▶ _Problem requirements_:
Give back the lines exactly, from the first one to the line with "HC)) + r * (X / r.x)", both ends included.

▶ _Data supplied_:
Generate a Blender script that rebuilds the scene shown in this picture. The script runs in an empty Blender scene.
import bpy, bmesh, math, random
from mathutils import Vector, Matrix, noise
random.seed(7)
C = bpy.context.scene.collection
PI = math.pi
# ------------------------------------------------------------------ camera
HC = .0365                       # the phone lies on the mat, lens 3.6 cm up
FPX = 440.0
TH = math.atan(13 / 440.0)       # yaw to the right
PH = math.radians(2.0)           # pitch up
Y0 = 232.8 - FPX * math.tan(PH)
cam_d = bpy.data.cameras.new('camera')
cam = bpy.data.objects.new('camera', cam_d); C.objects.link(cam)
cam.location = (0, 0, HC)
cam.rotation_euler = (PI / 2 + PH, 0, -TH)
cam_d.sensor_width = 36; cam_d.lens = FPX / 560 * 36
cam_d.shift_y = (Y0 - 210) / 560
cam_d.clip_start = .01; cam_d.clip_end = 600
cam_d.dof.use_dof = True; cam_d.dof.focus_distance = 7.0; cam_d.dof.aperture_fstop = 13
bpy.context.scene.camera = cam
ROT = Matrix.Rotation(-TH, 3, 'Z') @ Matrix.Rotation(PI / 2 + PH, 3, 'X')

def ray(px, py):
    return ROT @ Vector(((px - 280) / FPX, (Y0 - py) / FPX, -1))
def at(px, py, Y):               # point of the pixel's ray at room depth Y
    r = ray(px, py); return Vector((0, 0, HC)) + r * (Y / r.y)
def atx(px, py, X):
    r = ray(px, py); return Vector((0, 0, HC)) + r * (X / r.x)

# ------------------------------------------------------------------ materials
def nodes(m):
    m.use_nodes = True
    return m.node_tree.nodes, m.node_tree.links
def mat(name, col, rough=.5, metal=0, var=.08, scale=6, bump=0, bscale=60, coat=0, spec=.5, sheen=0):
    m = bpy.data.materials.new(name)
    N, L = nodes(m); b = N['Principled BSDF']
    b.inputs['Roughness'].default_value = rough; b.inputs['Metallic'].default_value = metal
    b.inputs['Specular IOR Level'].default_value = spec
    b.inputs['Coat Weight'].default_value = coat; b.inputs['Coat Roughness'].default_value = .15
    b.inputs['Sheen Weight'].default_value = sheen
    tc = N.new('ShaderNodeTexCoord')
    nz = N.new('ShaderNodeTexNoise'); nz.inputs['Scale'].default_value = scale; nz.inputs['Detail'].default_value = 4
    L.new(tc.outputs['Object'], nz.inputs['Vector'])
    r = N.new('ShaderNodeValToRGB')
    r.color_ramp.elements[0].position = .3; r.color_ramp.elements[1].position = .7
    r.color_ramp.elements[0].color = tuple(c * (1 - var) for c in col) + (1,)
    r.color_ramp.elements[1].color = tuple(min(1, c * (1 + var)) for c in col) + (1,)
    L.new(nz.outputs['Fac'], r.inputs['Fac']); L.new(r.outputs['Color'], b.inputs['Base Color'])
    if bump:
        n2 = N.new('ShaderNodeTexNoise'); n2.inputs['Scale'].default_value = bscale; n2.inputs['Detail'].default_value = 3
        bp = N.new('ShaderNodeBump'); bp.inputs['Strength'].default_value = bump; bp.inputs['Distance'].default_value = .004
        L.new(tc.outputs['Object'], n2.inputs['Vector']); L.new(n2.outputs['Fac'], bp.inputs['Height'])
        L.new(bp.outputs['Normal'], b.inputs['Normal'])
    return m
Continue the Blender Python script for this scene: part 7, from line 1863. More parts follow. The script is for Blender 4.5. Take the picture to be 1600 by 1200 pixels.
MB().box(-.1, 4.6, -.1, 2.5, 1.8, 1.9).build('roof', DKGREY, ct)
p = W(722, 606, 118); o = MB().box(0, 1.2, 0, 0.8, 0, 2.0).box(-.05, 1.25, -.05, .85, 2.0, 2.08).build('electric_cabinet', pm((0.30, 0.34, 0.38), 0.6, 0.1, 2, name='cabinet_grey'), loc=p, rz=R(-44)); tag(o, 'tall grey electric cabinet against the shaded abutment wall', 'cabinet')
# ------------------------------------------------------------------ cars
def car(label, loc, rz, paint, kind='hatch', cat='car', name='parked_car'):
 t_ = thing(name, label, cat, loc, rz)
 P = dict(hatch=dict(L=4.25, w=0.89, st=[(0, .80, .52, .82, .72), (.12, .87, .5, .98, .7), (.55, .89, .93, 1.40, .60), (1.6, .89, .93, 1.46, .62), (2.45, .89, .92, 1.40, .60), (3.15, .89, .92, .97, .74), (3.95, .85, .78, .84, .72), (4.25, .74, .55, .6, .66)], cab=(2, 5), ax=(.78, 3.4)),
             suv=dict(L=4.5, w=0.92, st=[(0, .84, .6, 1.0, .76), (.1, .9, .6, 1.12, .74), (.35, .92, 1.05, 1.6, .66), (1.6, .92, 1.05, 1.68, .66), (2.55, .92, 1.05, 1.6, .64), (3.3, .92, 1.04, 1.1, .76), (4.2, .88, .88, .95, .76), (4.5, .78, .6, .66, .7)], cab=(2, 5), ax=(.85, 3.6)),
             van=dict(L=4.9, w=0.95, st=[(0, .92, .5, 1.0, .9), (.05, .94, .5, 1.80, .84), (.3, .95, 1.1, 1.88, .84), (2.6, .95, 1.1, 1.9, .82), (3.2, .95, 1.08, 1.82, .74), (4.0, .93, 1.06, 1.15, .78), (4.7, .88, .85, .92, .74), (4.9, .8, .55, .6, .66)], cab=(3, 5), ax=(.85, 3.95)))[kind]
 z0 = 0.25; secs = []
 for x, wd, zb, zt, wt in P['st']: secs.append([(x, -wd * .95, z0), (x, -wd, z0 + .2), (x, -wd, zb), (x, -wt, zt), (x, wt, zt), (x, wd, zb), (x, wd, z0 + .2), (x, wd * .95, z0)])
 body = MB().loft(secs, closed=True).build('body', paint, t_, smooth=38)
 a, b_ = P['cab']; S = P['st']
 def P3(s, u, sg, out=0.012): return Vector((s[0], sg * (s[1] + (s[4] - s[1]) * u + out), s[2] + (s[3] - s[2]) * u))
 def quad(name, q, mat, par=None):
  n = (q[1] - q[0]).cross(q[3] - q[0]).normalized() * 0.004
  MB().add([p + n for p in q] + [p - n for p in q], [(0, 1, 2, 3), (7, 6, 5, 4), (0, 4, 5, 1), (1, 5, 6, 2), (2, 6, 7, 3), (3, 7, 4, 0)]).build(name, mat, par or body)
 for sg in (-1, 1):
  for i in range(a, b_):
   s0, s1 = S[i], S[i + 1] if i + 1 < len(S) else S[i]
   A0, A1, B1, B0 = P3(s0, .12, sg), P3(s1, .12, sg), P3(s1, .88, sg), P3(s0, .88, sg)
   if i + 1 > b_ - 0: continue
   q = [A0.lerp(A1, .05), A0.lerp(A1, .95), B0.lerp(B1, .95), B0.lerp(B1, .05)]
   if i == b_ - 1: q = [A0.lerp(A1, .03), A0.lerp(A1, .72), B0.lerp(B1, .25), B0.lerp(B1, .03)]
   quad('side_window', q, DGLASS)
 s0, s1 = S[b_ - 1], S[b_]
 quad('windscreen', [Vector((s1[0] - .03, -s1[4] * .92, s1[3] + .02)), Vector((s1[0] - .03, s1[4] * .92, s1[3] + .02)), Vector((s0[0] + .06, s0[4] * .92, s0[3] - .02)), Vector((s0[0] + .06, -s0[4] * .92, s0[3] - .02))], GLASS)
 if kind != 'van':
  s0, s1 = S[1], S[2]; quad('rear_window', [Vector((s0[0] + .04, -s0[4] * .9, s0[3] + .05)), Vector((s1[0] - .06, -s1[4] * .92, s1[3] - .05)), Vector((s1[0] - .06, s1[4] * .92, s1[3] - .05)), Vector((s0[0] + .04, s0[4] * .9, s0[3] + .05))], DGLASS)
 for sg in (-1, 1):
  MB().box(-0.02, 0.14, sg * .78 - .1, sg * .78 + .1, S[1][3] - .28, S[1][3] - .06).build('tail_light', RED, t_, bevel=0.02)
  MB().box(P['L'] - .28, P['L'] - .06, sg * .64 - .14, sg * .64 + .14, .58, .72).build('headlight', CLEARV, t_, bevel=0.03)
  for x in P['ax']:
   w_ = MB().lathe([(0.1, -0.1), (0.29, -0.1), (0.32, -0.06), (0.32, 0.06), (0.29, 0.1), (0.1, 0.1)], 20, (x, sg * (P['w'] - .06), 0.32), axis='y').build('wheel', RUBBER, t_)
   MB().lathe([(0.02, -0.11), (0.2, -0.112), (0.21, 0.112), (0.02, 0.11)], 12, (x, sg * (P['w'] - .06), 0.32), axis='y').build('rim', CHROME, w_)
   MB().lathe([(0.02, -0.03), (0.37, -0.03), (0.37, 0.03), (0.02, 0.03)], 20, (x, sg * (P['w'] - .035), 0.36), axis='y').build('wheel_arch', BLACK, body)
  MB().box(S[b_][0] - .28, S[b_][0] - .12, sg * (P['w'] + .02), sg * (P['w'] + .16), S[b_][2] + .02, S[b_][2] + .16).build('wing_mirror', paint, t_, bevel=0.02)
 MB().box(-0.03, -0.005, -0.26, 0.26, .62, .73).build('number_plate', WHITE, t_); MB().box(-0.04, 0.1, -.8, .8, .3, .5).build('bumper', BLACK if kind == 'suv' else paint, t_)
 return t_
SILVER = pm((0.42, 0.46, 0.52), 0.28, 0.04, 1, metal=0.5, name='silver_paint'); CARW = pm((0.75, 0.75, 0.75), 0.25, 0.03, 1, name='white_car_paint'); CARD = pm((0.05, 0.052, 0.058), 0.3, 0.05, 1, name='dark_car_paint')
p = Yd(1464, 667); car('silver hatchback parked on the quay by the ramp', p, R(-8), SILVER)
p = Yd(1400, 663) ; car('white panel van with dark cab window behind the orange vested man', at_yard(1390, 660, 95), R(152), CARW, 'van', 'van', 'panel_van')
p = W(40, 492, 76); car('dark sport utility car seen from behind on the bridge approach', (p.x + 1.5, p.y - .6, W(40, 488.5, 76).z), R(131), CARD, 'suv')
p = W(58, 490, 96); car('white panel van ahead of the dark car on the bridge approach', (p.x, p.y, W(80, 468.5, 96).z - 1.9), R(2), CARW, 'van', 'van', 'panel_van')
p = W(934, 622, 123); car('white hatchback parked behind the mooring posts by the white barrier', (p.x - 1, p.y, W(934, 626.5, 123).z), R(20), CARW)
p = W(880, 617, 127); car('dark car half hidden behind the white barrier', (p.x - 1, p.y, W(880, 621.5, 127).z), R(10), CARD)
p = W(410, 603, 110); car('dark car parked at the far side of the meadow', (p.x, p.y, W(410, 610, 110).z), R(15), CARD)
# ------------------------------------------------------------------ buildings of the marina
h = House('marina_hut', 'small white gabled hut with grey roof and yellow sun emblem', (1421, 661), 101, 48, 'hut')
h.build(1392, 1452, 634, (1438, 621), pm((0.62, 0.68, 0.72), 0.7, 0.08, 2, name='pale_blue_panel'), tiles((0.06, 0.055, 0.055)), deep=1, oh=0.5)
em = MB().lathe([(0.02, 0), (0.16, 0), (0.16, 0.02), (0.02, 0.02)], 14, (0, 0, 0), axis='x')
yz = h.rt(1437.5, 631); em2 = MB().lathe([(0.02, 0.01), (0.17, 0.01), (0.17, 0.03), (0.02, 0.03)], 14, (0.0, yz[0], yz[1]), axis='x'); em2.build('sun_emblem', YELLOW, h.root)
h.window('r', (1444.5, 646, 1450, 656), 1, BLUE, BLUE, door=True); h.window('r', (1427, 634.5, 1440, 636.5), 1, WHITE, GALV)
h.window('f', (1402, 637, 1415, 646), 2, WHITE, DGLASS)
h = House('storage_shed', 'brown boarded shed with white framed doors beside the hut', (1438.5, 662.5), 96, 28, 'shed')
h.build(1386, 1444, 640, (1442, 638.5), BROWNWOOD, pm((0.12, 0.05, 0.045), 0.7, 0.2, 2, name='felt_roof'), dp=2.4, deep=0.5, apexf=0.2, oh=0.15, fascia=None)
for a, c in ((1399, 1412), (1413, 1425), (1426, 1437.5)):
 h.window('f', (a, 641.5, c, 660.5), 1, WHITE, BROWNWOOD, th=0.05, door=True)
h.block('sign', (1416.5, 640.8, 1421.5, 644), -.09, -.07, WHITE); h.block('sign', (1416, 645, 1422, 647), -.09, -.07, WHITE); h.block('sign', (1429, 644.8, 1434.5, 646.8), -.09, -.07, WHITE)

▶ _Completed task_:
Generate a Blender script that rebuilds the scene shown in this picture. The script runs in an empty Blender scene.
import bpy, bmesh, math, random
from mathutils import Vector, Matrix, noise
random.seed(7)
C = bpy.context.scene.collection
PI = math.pi
# ------------------------------------------------------------------ camera
HC = .0365                       # the phone lies on the mat, lens 3.6 cm up
FPX = 440.0
TH = math.atan(13 / 440.0)       # yaw to the right
PH = math.radians(2.0)           # pitch up
Y0 = 232.8 - FPX * math.tan(PH)
cam_d = bpy.data.cameras.new('camera')
cam = bpy.data.objects.new('camera', cam_d); C.objects.link(cam)
cam.location = (0, 0, HC)
cam.rotation_euler = (PI / 2 + PH, 0, -TH)
cam_d.sensor_width = 36; cam_d.lens = FPX / 560 * 36
cam_d.shift_y = (Y0 - 210) / 560
cam_d.clip_start = .01; cam_d.clip_end = 600
cam_d.dof.use_dof = True; cam_d.dof.focus_distance = 7.0; cam_d.dof.aperture_fstop = 13
bpy.context.scene.camera = cam
ROT = Matrix.Rotation(-TH, 3, 'Z') @ Matrix.Rotation(PI / 2 + PH, 3, 'X')

def ray(px, py):
    return ROT @ Vector(((px - 280) / FPX, (Y0 - py) / FPX, -1))
def at(px, py, Y):               # point of the pixel's ray at room depth Y
    r = ray(px, py); return Vector((0, 0, HC)) + r * (Y / r.y)
def atx(px, py, X):
    r = ray(px, py); return Vector((0, 0, HC)) + r * (X / r.x)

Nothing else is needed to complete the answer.